1996 SIGMOD Contributions Award
Jeffrey Ullman
Jeff Ullman is the Stanford W. Ascherman Professor of Engineering
in the Department of Computer Science at Stanford. He received the
B.S. degree from Columbia University in 1963 and the PhD from
Princeton in 1966. Prior to his appointment at Stanford in 1979, he
was a member of the technical staff of Bell Laboratories from
1966-1969, and on the faculty of Princeton University between 1969
and 1979. From 1990-1994, he was chair of the Stanford Computer
Science Department. He has served as chair of the CS-GRE Examination
board, Member of the ACM Council, Chair of the New York State CS
Doctoral Evaluation Board, on several NSF advisory boards, and is
past or present editor of several journals. He is presently a member
of the Computing Research Association Board and the W3C Advisory
Board.
Ullman was elected to the National Academy of Engineering in 1989
and has held Guggenheim and Einstein Fellowships.

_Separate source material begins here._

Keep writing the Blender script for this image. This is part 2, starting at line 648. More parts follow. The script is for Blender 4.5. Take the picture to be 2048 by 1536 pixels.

He is the 1996
winner of the Sigmod Contributions Award and the 1998 winner of the
Karl V. Karlstrom Outstanding Educator Award. He is the author of 14
books, including a 2-volume series on Database Systems and a new book
on the subject written jointly with Prof. Widom. Other books include
widely read volumes on compilers, automata theory, and
algorithms.
His research interests include information integration, warehouse
design, and data mining. In the mid-1980's he ran the NAIL project,
which developed many of the fundamental ideas behind deductive
databases --- ideas that are now being used in a number of
information-integration systems, including current work by Ullman on
the Tsimmis system at Stanford. In the past several years he has
worked on data-cube design, developing a method now used in at least
two commercial systems for selecting views of a data cube to
materialize, in order to optimize the response rate to a given mix of
queries. He has also begun a project called MIDAS (Mining Data at
Stanford) to address a number of problems involved with extraction of
information from very large bodies of text, including the Web. Recent
MIDAS achievements include a system for optimizing very broad queries
that cannot be optimized by commercial DBMS's, algorithms for
inferring causality among uses of words, and improved web search.